The Dutch newspaper of record, NRC-Handelsblad, a few days ago wrote that ‘Putin is cornered with nowhere to turn’. Except of course, China (1.2 billion inhabitants), India (more than a billion), Iran, and so on. The provincialism of the Dutch press is breathtaking indeed. But then, among the European followers of the US position, we are in the front group.

For even within NATO there are countries which no longer let themselves be tied to the American bandwagon. I would not want to call Turkey under its current government as the example to follow in other respects, but it says something about Western power and influence that neither Washington nor Brussels have been able to convince the Turks that they must support the sanctions against Russia. A visit of the new European foreign affairs representative, Federica Mogherini, to Ankara did not help. 

In India there isn’t much appetite to follow the Western lead either. For some time I have been following the analyses of M. Bhadrakumar, an Indian former ambassador who looks at the world from the perspective of a country that during the entire Cold War maintained an informal alliance with the Soviet Union against its regional rival, China.
The West has scored a Pyrrhic victory in Ukraine, writes Bhadrakumar, because it may have succeeded in getting rid of Yanukowych after he refused, in the last minute, to sign the association agreement with the EU. But the new team installed in Kiev may have signed the agreement after all but Ukraine has been pushed into chaos and the agreement cannot be put to work. Russia has invested some $33 billion in the Ukrainian economy, but the West was ready to help drive out the elected government, did not follow up with any money because it knows this is a bottomless pit. Just the other day, 10 December, I was invited to explain on BNR radio why Ukraine is about to go bankrupt.

In his ‘State of the Union’ address Putin last week demonstrated that he no longer beats around the bush when it comes to exposing a Western policy to dismember Russia as happened with Yugoslavia. He spoke, without mincing his words, about how Western intelligence agencies have been active in Chechnya and now in Ukraine, whilst warning that Russia will find ways round the American anti-missile defence systems being put up in eastern Europe. (When Russia had not yet been identified as a ‘threat’ these systems were purportedly meant to defend an attack by Iran or North Korea).
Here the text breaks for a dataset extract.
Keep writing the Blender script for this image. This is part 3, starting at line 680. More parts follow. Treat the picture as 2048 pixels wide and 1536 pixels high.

Russia, according to Bhadrakumar, on account of its nuclear arsenal, its seat in the UN Security Council and its worldwide prestige as a centre of culture, is the only truly remaining obstacle to an American world hegemony, and the Russians know it. They also know that the US has lost much of the respect that they once enjoyed, and the countries in the Middle East demonstrate that Washington has to count even with small states like Yemen. The Asiatic ‘pivot’ Obama had in mind has turned out a failure and Latin America has largely freed itself from US influence.

The biggest loser in all of this, Bhadrakumar writes, is Europe, which has allowed itself to be turned into a powerless appendage of American strategy. Now that it has subscribed to the sanctions against Moscow without reservation, What is left of the role Europe once played in the world?
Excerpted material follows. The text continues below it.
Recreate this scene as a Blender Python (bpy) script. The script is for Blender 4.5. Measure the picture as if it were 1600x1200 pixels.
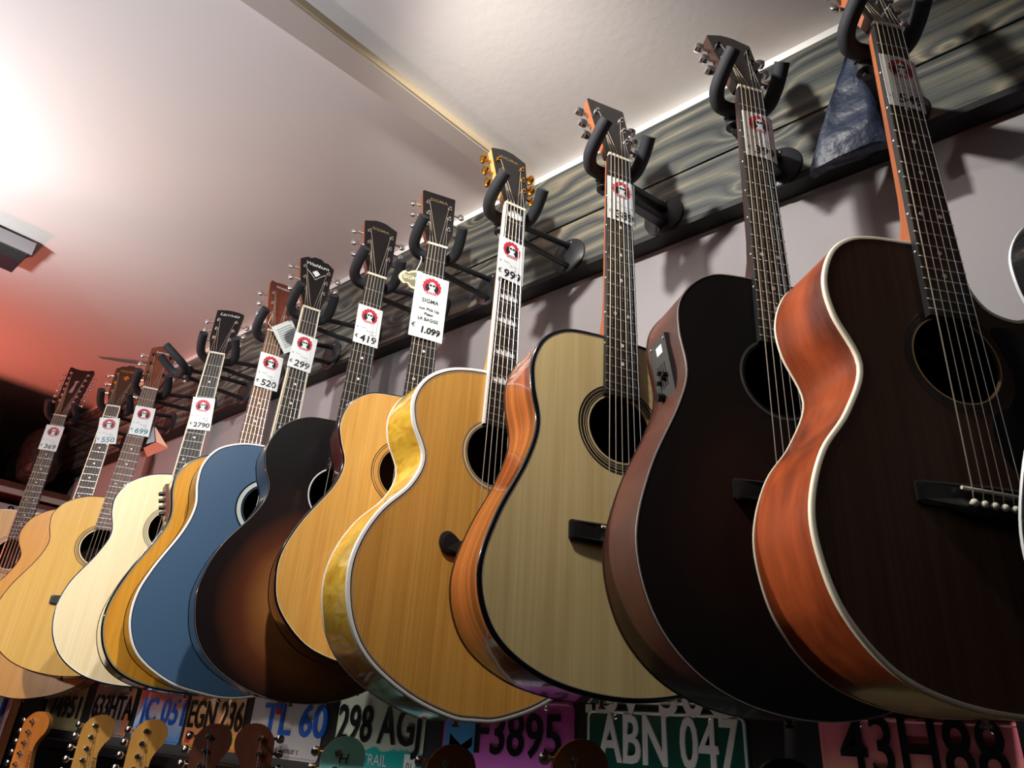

Already a revolt has erupted among Central European countries which are finding out today what the sanctions mean for them now that temperatures are falling. What will remain of Ukraine as a country is entirely in the dark, writes the Indian diplomat. Central and Eastern Europe are losing their most obvious trade and raw material partner in the east with every day the sanctions policy is maintained. To this point the view of M. Bhadrakumar.

The demonstrations in the big cities of the United States these days, aimed at the militarise, racist police, may have an inadvertent benefit—however sad the events that led to them. For this might finally prompt the government in Washington to shift its attention from the destabilisation of foreign countries to stabilising the situation in the United States itself.